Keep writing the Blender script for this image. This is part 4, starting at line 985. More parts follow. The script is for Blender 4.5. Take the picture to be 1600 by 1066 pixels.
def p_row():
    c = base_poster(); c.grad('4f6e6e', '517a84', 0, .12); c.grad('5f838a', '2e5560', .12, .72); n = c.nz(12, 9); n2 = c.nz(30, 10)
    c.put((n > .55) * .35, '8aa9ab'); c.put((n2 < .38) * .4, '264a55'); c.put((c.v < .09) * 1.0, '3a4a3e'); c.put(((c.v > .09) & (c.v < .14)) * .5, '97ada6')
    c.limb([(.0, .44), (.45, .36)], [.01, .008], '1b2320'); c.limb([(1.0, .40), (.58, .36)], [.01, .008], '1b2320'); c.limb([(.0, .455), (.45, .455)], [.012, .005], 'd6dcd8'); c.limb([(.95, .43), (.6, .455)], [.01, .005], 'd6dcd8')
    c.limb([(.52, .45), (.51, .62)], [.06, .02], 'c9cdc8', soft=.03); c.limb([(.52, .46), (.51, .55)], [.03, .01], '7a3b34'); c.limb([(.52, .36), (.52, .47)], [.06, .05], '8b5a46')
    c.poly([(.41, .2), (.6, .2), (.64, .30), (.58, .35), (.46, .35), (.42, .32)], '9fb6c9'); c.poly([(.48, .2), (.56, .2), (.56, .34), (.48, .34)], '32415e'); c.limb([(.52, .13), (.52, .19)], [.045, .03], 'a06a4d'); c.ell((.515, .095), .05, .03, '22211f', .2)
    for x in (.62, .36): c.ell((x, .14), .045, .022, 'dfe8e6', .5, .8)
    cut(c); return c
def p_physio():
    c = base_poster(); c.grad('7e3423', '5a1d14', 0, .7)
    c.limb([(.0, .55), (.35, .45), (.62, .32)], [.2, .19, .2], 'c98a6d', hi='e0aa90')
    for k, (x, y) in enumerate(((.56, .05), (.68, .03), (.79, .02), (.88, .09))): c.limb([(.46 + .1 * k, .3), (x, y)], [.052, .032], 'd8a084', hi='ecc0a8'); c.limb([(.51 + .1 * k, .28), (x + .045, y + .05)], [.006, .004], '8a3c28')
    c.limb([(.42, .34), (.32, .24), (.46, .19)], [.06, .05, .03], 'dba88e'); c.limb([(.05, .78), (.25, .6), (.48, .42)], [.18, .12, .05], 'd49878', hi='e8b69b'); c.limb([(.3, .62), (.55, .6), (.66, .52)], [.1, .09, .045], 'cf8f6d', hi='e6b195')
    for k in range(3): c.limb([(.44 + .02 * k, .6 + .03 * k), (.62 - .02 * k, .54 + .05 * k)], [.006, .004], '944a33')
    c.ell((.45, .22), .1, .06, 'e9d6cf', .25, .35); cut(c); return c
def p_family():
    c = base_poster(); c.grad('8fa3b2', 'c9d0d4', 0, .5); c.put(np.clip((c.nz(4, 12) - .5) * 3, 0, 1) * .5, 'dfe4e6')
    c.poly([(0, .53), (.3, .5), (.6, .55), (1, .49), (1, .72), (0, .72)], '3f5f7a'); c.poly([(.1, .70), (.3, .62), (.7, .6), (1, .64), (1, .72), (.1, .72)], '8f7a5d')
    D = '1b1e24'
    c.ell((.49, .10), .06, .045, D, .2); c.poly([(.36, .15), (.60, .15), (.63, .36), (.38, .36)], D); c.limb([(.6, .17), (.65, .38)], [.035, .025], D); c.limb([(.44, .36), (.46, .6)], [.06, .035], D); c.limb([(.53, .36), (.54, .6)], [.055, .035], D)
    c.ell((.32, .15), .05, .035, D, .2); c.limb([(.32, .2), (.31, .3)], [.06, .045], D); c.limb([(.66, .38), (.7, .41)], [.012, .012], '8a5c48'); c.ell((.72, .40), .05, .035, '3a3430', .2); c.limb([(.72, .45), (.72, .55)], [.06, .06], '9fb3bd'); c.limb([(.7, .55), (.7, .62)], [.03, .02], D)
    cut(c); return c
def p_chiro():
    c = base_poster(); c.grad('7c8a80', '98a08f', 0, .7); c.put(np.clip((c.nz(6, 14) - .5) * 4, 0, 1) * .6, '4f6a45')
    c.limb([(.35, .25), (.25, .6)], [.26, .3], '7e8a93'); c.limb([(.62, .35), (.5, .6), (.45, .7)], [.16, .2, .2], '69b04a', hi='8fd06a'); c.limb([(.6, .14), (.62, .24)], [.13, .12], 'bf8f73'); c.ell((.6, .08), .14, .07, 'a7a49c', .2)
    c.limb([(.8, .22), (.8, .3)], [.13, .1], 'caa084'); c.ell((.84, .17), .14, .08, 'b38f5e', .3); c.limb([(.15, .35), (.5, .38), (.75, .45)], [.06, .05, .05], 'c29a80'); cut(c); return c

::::

_TASK_
All of the data needs to be printed once more, exactly.

_COMPLETED EXERCISE_
Keep writing the Blender script for this image. This is part 4, starting at line 985. More parts follow. The script is for Blender 4.5. Take the picture to be 1600 by 1066 pixels.
def p_row():
    c = base_poster(); c.grad('4f6e6e', '517a84', 0, .12); c.grad('5f838a', '2e5560', .12, .72); n = c.nz(12, 9); n2 = c.nz(30, 10)
    c.put((n > .55) * .35, '8aa9ab'); c.put((n2 < .38) * .4, '264a55'); c.put((c.v < .09) * 1.0, '3a4a3e'); c.put(((c.v > .09) & (c.v < .14)) * .5, '97ada6')
    c.limb([(.0, .44), (.45, .36)], [.01, .008], '1b2320'); c.limb([(1.0, .40), (.58, .36)], [.01, .008], '1b2320'); c.limb([(.0, .455), (.45, .455)], [.012, .005], 'd6dcd8'); c.limb([(.95, .43), (.6, .455)], [.01, .005], 'd6dcd8')
    c.limb([(.52, .45), (.51, .62)], [.06, .02], 'c9cdc8', soft=.03); c.limb([(.52, .46), (.51, .55)], [.03, .01], '7a3b34'); c.limb([(.52, .36), (.52, .47)], [.06, .05], '8b5a46')
    c.poly([(.41, .2), (.6, .2), (.64, .30), (.58, .35), (.46, .35), (.42, .32)], '9fb6c9'); c.poly([(.48, .2), (.56, .2), (.56, .34), (.48, .34)], '32415e'); c.limb([(.52, .13), (.52, .19)], [.045, .03], 'a06a4d'); c.ell((.515, .095), .05, .03, '22211f', .2)
    for x in (.62, .36): c.ell((x, .14), .045, .022, 'dfe8e6', .5, .8)
    cut(c); return c
def p_physio():
    c = base_poster(); c.grad('7e3423', '5a1d14', 0, .7)
    c.limb([(.0, .55), (.35, .45), (.62, .32)], [.2, .19, .2], 'c98a6d', hi='e0aa90')
    for k, (x, y) in enumerate(((.56, .05), (.68, .03), (.79, .02), (.88, .09))): c.limb([(.46 + .1 * k, .3), (x, y)], [.052, .032], 'd8a084', hi='ecc0a8'); c.limb([(.51 + .1 * k, .28), (x + .045, y + .05)], [.006, .004], '8a3c28')
    c.limb([(.42, .34), (.32, .24), (.46, .19)], [.06, .05, .03], 'dba88e'); c.limb([(.05, .78), (.25, .6), (.48, .42)], [.18, .12, .05], 'd49878', hi='e8b69b'); c.limb([(.3, .62), (.55, .6), (.66, .52)], [.1, .09, .045], 'cf8f6d', hi='e6b195')
    for k in range(3): c.limb([(.44 + .02 * k, .6 + .03 * k), (.62 - .02 * k, .54 + .05 * k)], [.006, .004], '944a33')
    c.ell((.45, .22), .1, .06, 'e9d6cf', .25, .35); cut(c); return c
def p_family():
    c = base_poster(); c.grad('8fa3b2', 'c9d0d4', 0, .5); c.put(np.clip((c.nz(4, 12) - .5) * 3, 0, 1) * .5, 'dfe4e6')
    c.poly([(0, .53), (.3, .5), (.6, .55), (1, .49), (1, .72), (0, .72)], '3f5f7a'); c.poly([(.1, .70), (.3, .62), (.7, .6), (1, .64), (1, .72), (.1, .72)], '8f7a5d')
    D = '1b1e24'
    c.ell((.49, .10), .06, .045, D, .2); c.poly([(.36, .15), (.60, .15), (.63, .36), (.38, .36)], D); c.limb([(.6, .17), (.65, .38)], [.035, .025], D); c.limb([(.44, .36), (.46, .6)], [.06, .035], D); c.limb([(.53, .36), (.54, .6)], [.055, .035], D)
    c.ell((.32, .15), .05, .035, D, .2); c.limb([(.32, .2), (.31, .3)], [.06, .045], D); c.limb([(.66, .38), (.7, .41)], [.012, .012], '8a5c48'); c.ell((.72, .40), .05, .035, '3a3430', .2); c.limb([(.72, .45), (.72, .55)], [.06, .06], '9fb3bd'); c.limb([(.7, .55), (.7, .62)], [.03, .02], D)
    cut(c); return c
def p_chiro():
    c = base_poster(); c.grad('7c8a80', '98a08f', 0, .7); c.put(np.clip((c.nz(6, 14) - .5) * 4, 0, 1) * .6, '4f6a45')
    c.limb([(.35, .25), (.25, .6)], [.26, .3], '7e8a93'); c.limb([(.62, .35), (.5, .6), (.45, .7)], [.16, .2, .2], '69b04a', hi='8fd06a'); c.limb([(.6, .14), (.62, .24)], [.13, .12], 'bf8f73'); c.ell((.6, .08), .14, .07, 'a7a49c', .2)
    c.limb([(.8, .22), (.8, .3)], [.13, .1], 'caa084'); c.ell((.84, .17), .14, .08, 'b38f5e', .3); c.limb([(.15, .35), (.5, .38), (.75, .45)], [.06, .05, .05], 'c29a80'); cut(c); return c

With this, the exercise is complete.